LEXINGTON, Ky.—An Army official overseeing the disposal of chemical weapons in Kentucky said the operation is again running behind schedule and now may not even begin until 2021—four years after a deadline Congress set for completion.
Neutralization of chemical weapons at a site in Pueblo, Colo., is also behind schedule.
Kevin Flamm, manager of Assembled Chemical Weapons Alternatives Program, said Tuesday another delay is necessary due partly to increased construction costs and a redesign of a building at Blue Grass Army Depot in Richmond where the deadly Cold War-era munitions are to be neutralized and destroyed.
A year ago, Congress approved a law sponsored by Sen. Mitch McConnell, R-Ky., setting a 2017 deadline to dispose of all chemical weapons stockpiles nationwide. The Pentagon’s blueprint for sites in Kentucky and Colorado, which will use neutralization rather than incineration as a destruction method, had always lagged behind that timetable with projections calling for operations to start around 2017 rather than conclude then.
In a review sent earlier this month to the Pentagon, Flamm projected Pueblo is now running two years behind even the Pentagon’s own estimate, and Richmond is four years behind.

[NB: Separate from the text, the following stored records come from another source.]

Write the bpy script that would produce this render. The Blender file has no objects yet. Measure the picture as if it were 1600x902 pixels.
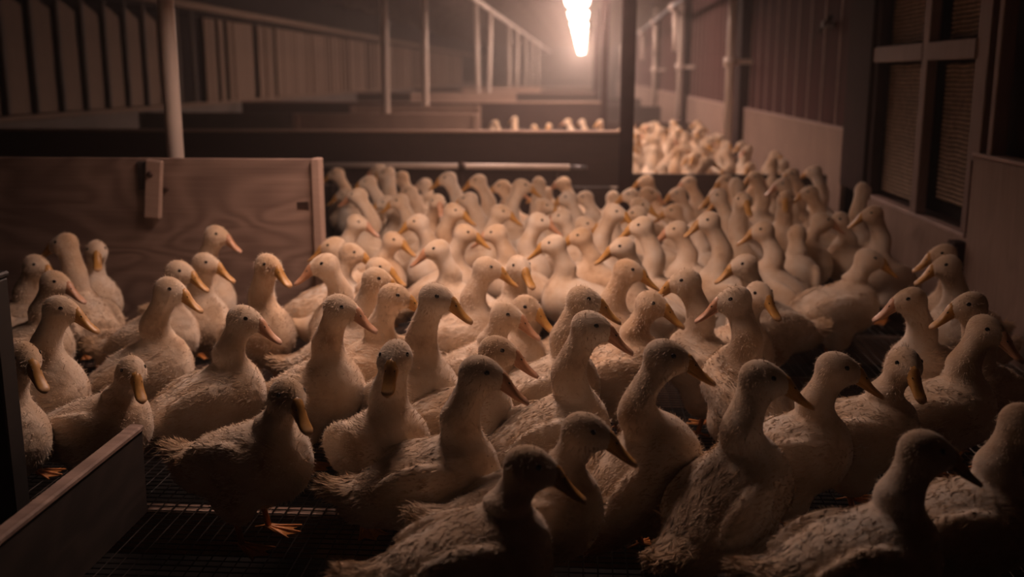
import bpy, bmesh, math, random
import numpy as np
from mathutils import Vector, Matrix, Euler

random.seed(11)
rng = np.random.default_rng(11)
SC = bpy.context.scene
COL = SC.collection
R = math.radians

# ---------------------------------------------------------------- camera, world, lamps' level, exposure
CAM_H, CAM_PITCH, CAM_YAW = 1.05, 11.8, 3.9
cam_d = bpy.data.cameras.new('camera')
cam = bpy.data.objects.new('camera', cam_d); COL.objects.link(cam)
cam.location = (0, 0, CAM_H)
cam.rotation_euler = (R(90 - CAM_PITCH), 0, R(CAM_YAW))
cam_d.sensor_width = 36.0; cam_d.lens = 36.0
cam_d.clip_start = .05; cam_d.clip_end = 200
cam_d.dof.use_dof = True
cam_d.dof.focus_distance = 2.45
cam_d.dof.aperture_fstop = 2.1
SC.camera = cam

world = bpy.data.worlds.new('night'); SC.world = world
world.use_nodes = True
world.node_tree.nodes['Background'].inputs[0].default_value = (.30, .20, .22, 1)
world.node_tree.nodes['Background'].inputs[1].default_value = .004

LAMP_COL = (1.0, .65, .51)
LAMP_STRENGTH = 38.0; MID_STRENGTH = 30.0; PEN_STRENGTH = 170.0; FAR_STRENGTH = 31.0
LAMP_X, LAMP_Z = -.10, 2.05
LAMPS_Y = [3.45, 6.6, 8.3, 11.1, 13.9, 17.4, 20.9, 24.4, 27.9, 31.4, 34.9, 38.4, 42, 46]
HAZE = .014
SC.cycles.max_bounces = 5; SC.cycles.diffuse_bounces = 2; SC.cycles.glossy_bounces = 2; SC.cycles.volume_bounces = 0; SC.cycles.adaptive_threshold = .02

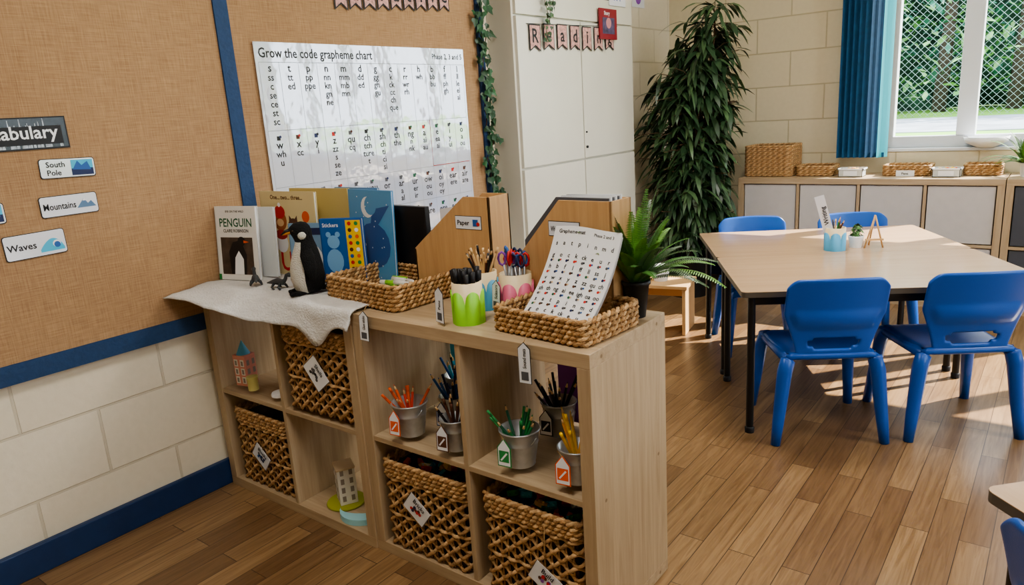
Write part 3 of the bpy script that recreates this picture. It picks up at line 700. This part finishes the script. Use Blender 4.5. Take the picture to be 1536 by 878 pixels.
book('picture_book',.22,.315,.010,mat('night_sky2','#6f94b5',.35),None,(-2.06,1.645,.771),.0,-.03)
def a_sticker(m,w,h):
    y=-.0006; m.rect(w*.62,w-.004,.006,h-.006,y,yellow)
    cs=[red,green,blue,orange,brown,white]
    for i in range(10):
        for j in range(2): m.disc(w*(.71+.16*j),h*(.07+.095*i),.007,y-.0003,cs[(i*2+j)%6],7)
    m.text('Stickers',.018,.010,h*.88,y,white,maxw=w*.5); m.disc(w*.3,h*.66,.022,y,mat('bear_blue','#7fb2dd',.4)); m.disc(w*.19,h*.77,.009,y,MC['bear_blue']); m.disc(w*.41,h*.77,.009,y,MC['bear_blue']); m.disc(w*.3,h*.38,.030,y,MC['bear_blue'],rz=.04); m.disc(w*.42,h*.16,.016,y-.0002,green); m.disc(w*.2,h*.14,.014,y-.0002,orange)
book('picture_book',.150,.225,.018,mat('cover_royal','#2a62a8',.3),a_sticker,(-1.940,1.475,.779),.42,-.02)
def a_ice(m,w,h):
    y=-.0006; m.disc(w*.5,h*.4,w*.35,y,white); m.rect(.01,w-.01,h*.8,h*.92,y,nvy); m.flat([(w*.2,.02),(w*.8,.02),(w*.6,h*.5),(w*.4,h*.55)],y-.0003,mat('ice_grey','#7fa0b6',.4))
book('picture_book',.15,.20,.012,mat('cover_ice','#7c9fc0',.3),a_ice,(-2.13,1.485,.779),.35,-.05)
m=MB(); m.box(0,.185,0,.02,0,.265,blk); m.rect(.01,.175,.01,.255,-.0006,mat('folder_black','#0d0d10',.35)); m.build('black_folder',loc=(-1.765,1.615,.771),rz=-.05,bevel=.002)

# ---------------- plush penguin
m=MB(); pb=mat('plush_black','#0c0c0f',.95,bump=1,bscale=250); pw=mat('plush_white','#e8e6dd',.95,bump=1,bscale=250); por=mat('plush_orange','#c98a3a',.6)
sec=[(.006,.034,.032,0),(.016,.050,.046,0),(.05,.058,.054,-.002),(.09,.055,.051,-.002),(.125,.048,.043,0),(.15,.038,.035,.002),(.168,.030,.029,.002),(.182,.029,.030,-.002),(.198,.031,.034,-.006),(.215,.028,.031,-.008),(.226,.018,.020,-.006),(.230,.004,.004,-.004)]
n=24; V=[]
for z,rx,ry,oy in sec:
    for i in range(n):
        a=2*pi*i/n; V.append((rx*math.cos(a),oy+ry*math.sin(a),z))
blackf=[];whitef=[]
for j in range(len(sec)-1):
    for i in range(n):
        f=(j*n+i,j*n+(i+1)%n,(j+1)*n+(i+1)%n,(j+1)*n+i); a=2*pi*(i+.5)/n
        front=math.cos(a+pi/2)
        zc=(sec[j][0]+sec[j+1][0])/2
        lim=.15 if zc<.12 else (.45 if zc<.165 else 2)
        (whitef if front>lim else blackf).append(f)
def pengbody(m):
    m.add(V,blackf+[tuple(range(n))[::-1]],pb,True); m.add(V,whitef,pw,True)
    for s_ in (-1,1):
        m.ball((s_*.027,-.006,.190),.006,.014,.014,pw,8,6)
        m.ball((s_*.022,-.031,.206),.0035,.0035,.0035,mat('eye_glass','#2b1a10',.1),8,6)
        P=[(s_*.038,.0,.148),(s_*.060,.0,.125),(s_*.070,.003,.09),(s_*.074,.006,.055)]
        v=[]
        rr=[(.010,.016),(.008,.022),(.007,.020),(.003,.008)]
        for p,(a_,b_) in zip(P,rr):
            for k in range(8):
                q=2*pi*k/8; v.append((p[0]+a_*math.cos(q),p[1]+b_*math.sin(q),p[2]))
        m.add(v,[(j*8+k,j*8+(k+1)%8,(j+1)*8+(k+1)%8,(j+1)*8+k) for j in range(3) for k in range(8)]+[tuple(24+k for k in range(8))],pb,True)
        m.ball((s_*.024,-.035,.008),.017,.026,.008,pb,10,6)
        for t in (-1,0,1): m.ball((s_*.024+t*.009,-.058,.006),.005,.010,.005,pb,6,5)
    m.tube([(0,-.036,.201),(0,-.050,.198),(0,-.062,.193)],[.008,.005,.001],por,8); m.tube([(0,-.036,.206),(0,-.053,.203),(0,-.068,.193)],[.008,.005,.001],blk,8)
    m.ball((0,.046,.012),.02,.022,.007,pb,10,6)
pengbody(m); m.build('plush_penguin',loc=(-1.905,1.385,.783),rz=-.55)
def minianimal(loc,rz,mt):
    m=MB()
    m.tube([(-.045,0,.018),(-.02,0,.022),(.0,0,.024),(.02,0,.022),(.03,0,.032),(.036,0,.046),(.046,0,.048),(.056,0,.043)],[.002,.008,.013,.010,.006,.0055,.008,.003],mt,8)
    for sx in (-.012,.014):
        for sy in (-1,1): m.tube([(sx,sy*.008,.018),(sx+.004*sy,sy*.016,.008),(sx+.006,sy*.019,0)],[.0055,.004,.0035],mt,6)
    return m.build('toy_animal_figure',loc,rz)
grey=mat('toy_grey_rubber','#3d4144',.5)
minianimal((-2.19,1.375,.783),2.6,grey); minianimal((-2.06,1.375,.783),.3,grey)
m=MB(); m.T=Matrix.Scale(.42,4); pengbody(m)
m.build('toy_penguin_figure',loc=(-2.04,1.455,.783),rz=-.3)

# ---------------- fern
def fern(name,loc,s=1,nf=26,col=(leaff,leafm),pot=potb,bias=0,seed=3):
    R=random.Random(seed)
    m=MB(); m.lathe([(.024*s,0),(.034*s,.085*s),(.038*s,.087*s),(.038*s,.097*s),(.034*s,.097*s),(.032*s,.08*s),(.001,.08*s)],pot,22,cap=False); m.lathe([(.001,0),(.024*s,0)],pot,22,cap=False)
    m.lathe([(.001,.088*s),(.033*s,.084*s)],soil,18,cap=False)
    for k in range(nf):
        a=k*2.4+R.uniform(-.2,.2); el=R.uniform(.55,1.5); L_=s*R.uniform(.16,.28)
        if bias:
            if math.cos(a-.5)<-.1: el=R.uniform(1.1,1.5); L_*=.78
            elif math.sin(a)<-.5: el=R.uniform(.9,1.4); L_*=.8
        p=Vector((.01*math.cos(a),.01*math.sin(a),.085*s)); N_=20
        d=Vector((math.cos(a)*math.cos(el),math.sin(a)*math.cos(el),math.sin(el))); P=[p.copy()]
        mt=R.choice(col)
        for i in range(N_):
            d=(d+Vector((0,0,-.068))).normalized(); p=p+d*(L_/N_); P.append(p.copy())
        m.tube(P,.0011*s,mt,3,cap=False)
        for i in range(2,N_+1):
            t=(P[i]-P[i-1]).normalized(); sd=t.cross(Vector((0,0,1))) 
            if sd.length<.05: sd=Vector((math.sin(a),-math.cos(a),0))
            sd.normalize(); ln=s*.021*math.sin(pi*(.14+.84*i/(N_+1)))+.002
            for sg in (-1,1):
              for q in (0,.5):
                b_=P[i]-t*(L_/N_*q); tip=b_+sd*sg*ln+t*ln*.35+Vector((0,0,-.2*ln)); w=t*(.0023*s)
                mid=b_.lerp(tip,.5)
                m.add([b_-w*.6,b_+w*.6,mid+w,tip,mid-w],[(0,1,2,3,4)],mt)
    return m.build(name,loc)
fern('potted_fern',(-.862,1.618,.77),1.0,50,(leaff,leaff,leafb,leafm),potb,1)

# ---------------- tables
def table(name,loc,rz,w,d,h=.59):
    m=MB(); edge=mat('table_edge_grey','#5a534a',.5)
    P=rounded(w,d,.02,4)
    n=len(P)
    for z0,z1,mt in ((h-.022,h-.0015,edge),(h-.0015,h,beech)):
        m.add([(p[0],p[1],z0) for p in P]+[(p[0],p[1],z1) for p in P],[tuple(range(n))[::-1],tuple(range(n,2*n))]+[(i,(i+1)%n,(i+1)%n+n,i+n) for i in range(n)],mt)
    i_=.045
    m.box(i_,w-i_,i_-.01,i_+.01,h-.06,h-.022,blackm); m.box(i_,w-i_,d-i_-.01,d-i_+.01,h-.06,h-.022,blackm); m.box(i_-.01,i_+.01,i_,d-i_,h-.06,h-.022,blackm); m.box(w-i_-.01,w-i_+.01,i_,d-i_,h-.06,h-.022,blackm)
    for x in (i_,w-i_):
        for y in (i_,d-i_):
            m.lathe([(.015,.012),(.015,h-.022)],blackm,14,c=(x,y,0)); m.lathe([(.018,0),(.019,.02),(.015,.025)],blk,14,c=(x,y,0))
    return m.build(name,loc,rz)
rt=math.radians(30); A=Vector((math.cos(rt),math.sin(rt),0)); B=Vector((-math.sin(rt),math.cos(rt),0)); O=Vector((-.94,2.60,0))
table('classroom_table',O,rt,1.10,.65); table('classroom_table',O+B*.652,rt,1.10,.65)
table('classroom_table',(-.07,1.44,0),math.radians(-44),.60,1.1)

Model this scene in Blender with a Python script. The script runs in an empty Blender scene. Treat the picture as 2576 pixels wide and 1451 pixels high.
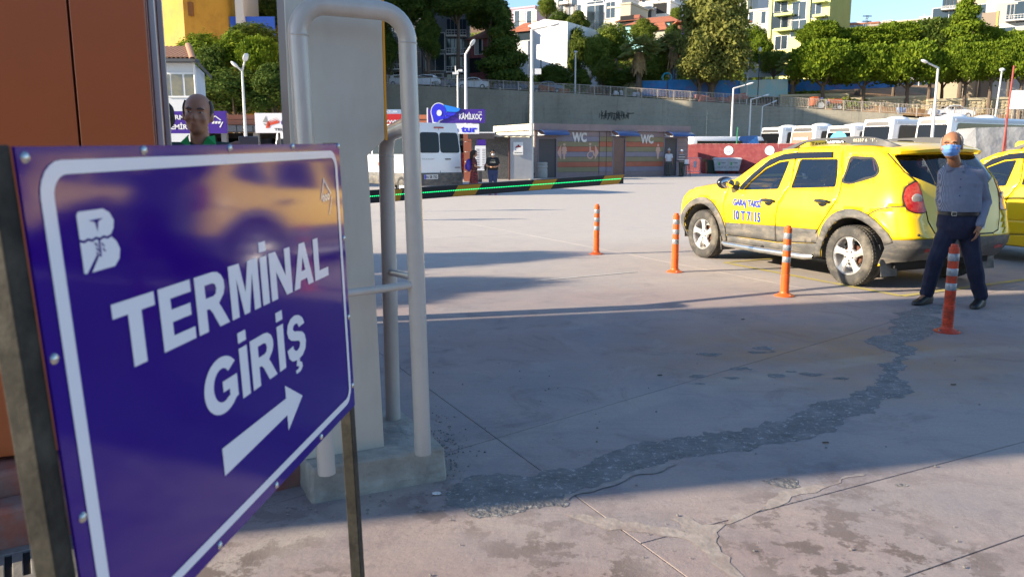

“You can only have so many angels dancing on the head of a pin,” Flamm said. “In good faith, I couldn’t say we could achieve that date.”
Craig Williams, director of the Richmond-based watchdog Chemical Weapons Working Group, says the Pentagon would be breaking a federal law if it tries to push back the timeframe. He says it still hasn’t provided a blueprint to correspond with the 2017 deadline set by Congress.
“I’m fairly optimistic the Pentagon is going to see the light and realize this program is not discretionary,” Williams said. “This one says, ‘You shall.’ It doesn’t say, ‘You may.’ There’s not a lot of wiggle room.”
Williams said Congress has fully funded the program the last two years and that any delays shouldn’t be blamed on failure to pay the bills. But Flamm said costs have risen significantly due to a greater international demand for some of the materials.
Although Flamm said he doubts Blue Grass can begin before 2021, even with full funding, he expects operations can be finished in Kentucky by 2023 if work is done around the clock. That would keep the completion date in line with the Pentagon’s previous projection, albeit six years behind when Congress had ordered the work be completed. He estimates Colorado could still finish by 2020.
The Richmond stockpile is more complicated than most of the others because it contains VX, GB and mustard agent. An emergency operation is currently under way to destroy three steel containers, one of which leaked sarin last year, but Flamm said that effort had nothing to do with the delays at the larger stockpile.